Juls Ortega
Maintaining a healthy distance in relationships
Updated: Feb 8
I’ve never heard of the idea when it comes to relationships to “maintain a healthy distance while staying engaged”, until now.
In chapter 3 of his book “Independent Enough: A book about relationships”, author Larry Shushanskys talks about how “maintaining a healthy distance” while staying engaged is a key factor into having a closer and more meaningful relationship.

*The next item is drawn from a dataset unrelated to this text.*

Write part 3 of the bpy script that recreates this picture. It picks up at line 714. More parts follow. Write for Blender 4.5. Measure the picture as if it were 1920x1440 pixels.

But what does it mean when he says “healthy distance”? For most of my adult life, I’ve always had the idea that the key to healthy loving relationships is by becoming fully committed 100%, loving a person unconditionally, and giving without expecting anything return. I’ve always frowned at the idea of “one foot in, one foot out”, where someone is only half there, have a wall built, or keeping a safe distance to protect themselves from harm. I always thought that doing so means someone is afraid of getting hurt and therefore not really built or ready for a healthy loving committed relationship.
But after reading the part of the book about the importance of maintaining a healthy distance in relationships, I realised that maybe I got it all wrong. The idea is something very new to me, however as I started to process the idea in my head, I started to realise a few things.
For one, maintaining a healthy distance could mean differently to different people. The “distance”, however far away or close that is, would depend on both people in the relationship and what they’re comfortable with. For some, that distance may be minimal, for others, it may be more.
In my relationship, I would say that I’m the “needy” one. I like affection and attention and spending quality time. My partner, on the other hand, is more independent. He values his personal time and space and likes spending some moments to himself. This is not to say he doesn’t get “clingy” or not want any attention. Of course he does. As a matter of fact, he is quite an affectionate and emotional person as well. He just has more control over it and can be more logicial when he needs to.
But in a way, I realised that throughout our relationship, we have been keeping a healthy distance between us. On some days, I would give my partner some space and time for himself. On other days, he would do the same for me. Some days, I would feel too distant from him and would ask for some quality time to connect, which he would happily give. On other days, I’d feel comfortable to just sit next to him and have each of us doing our own thing.
However, I also realised that the distance varies and changes day to day. Rather than maintaining a certain distance, we adjust it based on what the other person needs. So, some days we are more apart and distant (physically, emotionally, or psychologically), and other days we are closer and more connected. It simply depends on what each of us needs.
The important thing is, we are both “maintaining” a distance that we’re both happy and comfortable in, even though the distance itself changes from time to time. It’s not easy though, because it requires constant communication and willingness to open up and listen. It requires honesty and willingness to be open and communicate what we need from each other, and trust that the other person will listen with no judgement or criticism.
Most of all, it requires compromise. It’s almost close to impossible for both people to get their way 100% as they wanted it to be. Both people need to be willing to make sacrifices, give, but also take. In most cases, healthy relationships consist of back and forth of giving and receiving and giving and receiving.
Now I’ve learnt what it means to maintain a healthy distance while staying engaged in relationships. I’ve also learnt that distance is not a bad thing. Distance is an important factor to becoming independent enough, and in turn would lead to having a happier, healthier, loving, and fulfilling relationship.